CQC is more than a social group; it is a matter of life and death. Toy doesn’t present it as a utopian solution, but rather as a fragile and necessary lifeline. The looming threat of its funding being cut adds urgency to the film. It becomes impossible not to see the disconnect between governmental rhetoric about inclusion and the reality that programs like CQC struggle to stay afloat. That systemic critique gives the documentary its teeth—it isn’t just a collection of personal stories, it’s a challenge to institutions that fail those most in need.
Toy’s direction demonstrates a quiet confidence. Long takes allow conversations to breathe, while carefully chosen cuts juxtapose moments of joy with reminders of struggle. At 67 minutes, the runtime feels deliberate. Yet, if there’s a critique to be made, it’s that some viewers may crave more time with each of the individuals. Certain moments—such as the way family rejection lingers in subtle gestures—could have been expanded to deepen the impact. The brevity gives the documentary a sharpness, ensuring no time feels wasted.
Disability justice and queer liberation are often discussed separately, but A PLACE WHERE I BELONG insists they can also coexist. The film challenges the viewer to consider what inclusion truly means: Is it enough to celebrate queer pride if disabled voices are sidelined? Is it enough to advocate for accessibility without recognizing the queer identities of disabled people? Toy doesn’t lecture; instead, she lets her subjects embody these questions through their lives. The effect is more powerful than any talking head expert could deliver.
Another strength lies in the film’s tone. There’s heartbreak here—stories of rejection, loneliness, and systemic indifference—but the documentary never collapses into despair. Instead, it emphasizes resilience. Joy is not portrayed as naive, but rather as a force of resistance. When Alison smiles while speaking about self-acceptance, or when Peter shares his humor, these moments become radical acts of self-expression.
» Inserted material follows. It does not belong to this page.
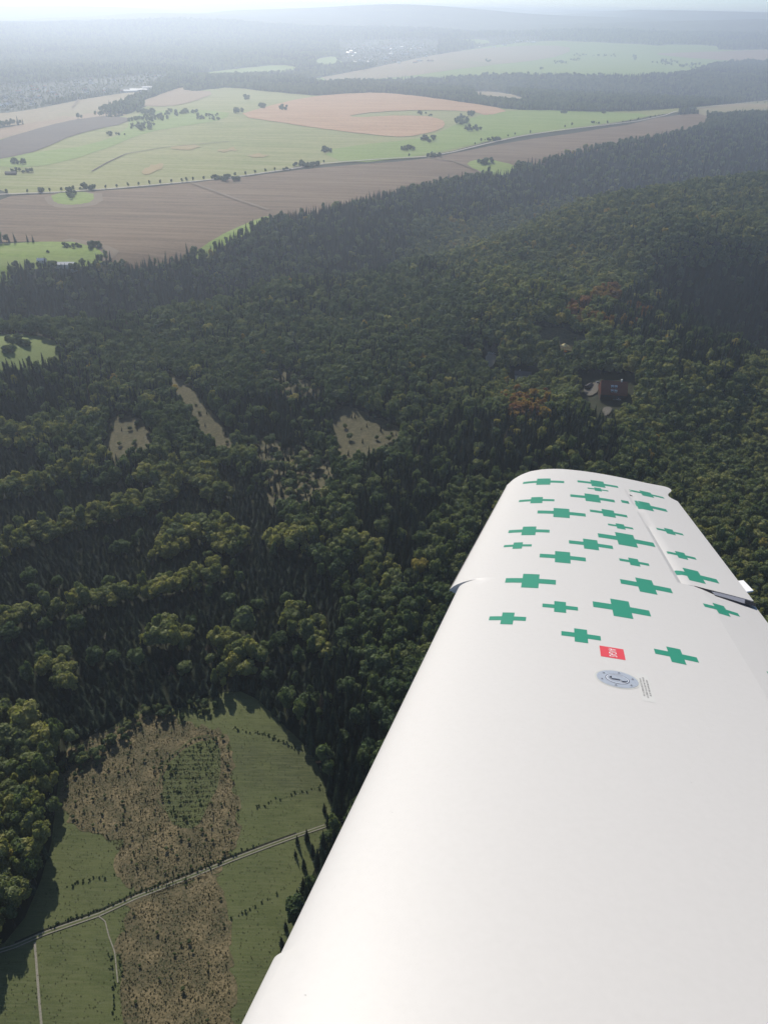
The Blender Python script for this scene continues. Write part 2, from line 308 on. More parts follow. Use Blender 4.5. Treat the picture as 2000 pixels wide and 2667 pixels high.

The film reminds viewers that resilience isn’t a cliché; it’s a daily necessity when the world refuses to see you.
A PLACE WHERE I BELONG demonstrates remarkable clarity of vision. Toy’s background in short filmmaking shows—her pacing is tight, her framing careful, her trust in her subjects absolute. What’s most exciting is how she uses her platform not to elevate herself as a filmmaker, but to amplify the voices of those who rarely get to shape their own narratives.
Programs like CQC should not exist at the mercy of uncertain funding cycles. By embedding its critique within deeply personal stories, the film avoids abstraction. Viewers leave not only moved but also confronted with a responsibility: if we claim to value inclusion, how do we show up for those most excluded?
A PLACE WHERE I BELONG succeeds as both art and advocacy. It’s tender without being sentimental, political without being didactic, and urgent without being alarmist. It’s both a wake-up call and a vital reminder that belonging is not a luxury—it is a fundamental right. Toy has delivered a debut that feels like a promise: more stories are waiting, and more barriers can be broken.